The maximum amount of income which the workingman may earn is limited. To be sure, there is always a possibility of the workingman rising out of the ranks of the workers and becoming a manager or a capitalist. The existence of the chance to rise has never been questioned though its mathematical boundaries are not always understood. Consider, for example, one of the greatest single industries in the United States, the Railroad Industry, employing nearly a million and three-quarters of men. What are the possibilities for advancement in this industry as shown by the statistics of the Interstate Commerce Commission?
There were, in 1910, 5,476 general officers directing the activities of a million and three-quarters employees. Therefore, in the business life of the general officer and the business life of the employee, each employee should have one chance in three hundred of becoming a general officer at some time during his life, provided that the employees live as long as the general officers, and provided further that all the general officers are drawn from the ranks of the employees.
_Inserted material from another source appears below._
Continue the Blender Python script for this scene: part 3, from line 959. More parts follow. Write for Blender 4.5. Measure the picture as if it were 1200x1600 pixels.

Neither of these assumptions, however, is correct, because, in the first place, insurance tables indicate that the life of the general officer is somewhat longer than the life of the average workingmen. In the second place, the general officers are not always drawn from the ranks. Leaving these two considerations out of account, however, it is apparent that the mathematical probability that the average railroad employee will become a general officer is about one-third of one percent.
Consider another phase of the situation. Suppose that you are a railroad trainman. Mathematically you have one chance in three hundred of becoming a general officer at some time during your life. On the other hand, you have one chance in twenty of being injured, and one chance in one hundred of being killed during each year that you are at work.
Suppose that your total term of service is twenty years, the chances are one to one that during that time you will be injured and one to six that during that time you will be killed; so that the chance of your being injured is three hundred times as great, and of your being killed is fifty times as great, as your chance of becoming a general officer in the company which is employing you.
A similar condition exists in the manufacturing industries.
IN SHORT, THE TENDENCY OF MODERN INDUSTRY IS TOWARD A FORM OF ORGANIZATION WHICH WILL REQUIRE THE WAGE WORKER TO REMAIN A WAGE WORKER. The railroad does not expect a brakeman to become president or general manager, but instead to become a conductor. In the same way, section hands make section foreman, and locomotive firemen make locomotive engineers. The railroad manager is not looking for an engineer who will make a general superintendent, but for an engineer who will be and will remain a good engineer.
Source: Scott Nearing, “What Chance Has the Worker to Become a Capitalist,” Appeal to Reason, 12 August 1916. Reprinted in John Graham, ed. “Yours for the Revolution”: The Appeal to Reason, 1895–1922 (Lincoln: University of Nebraska Press, 1990), 130–131.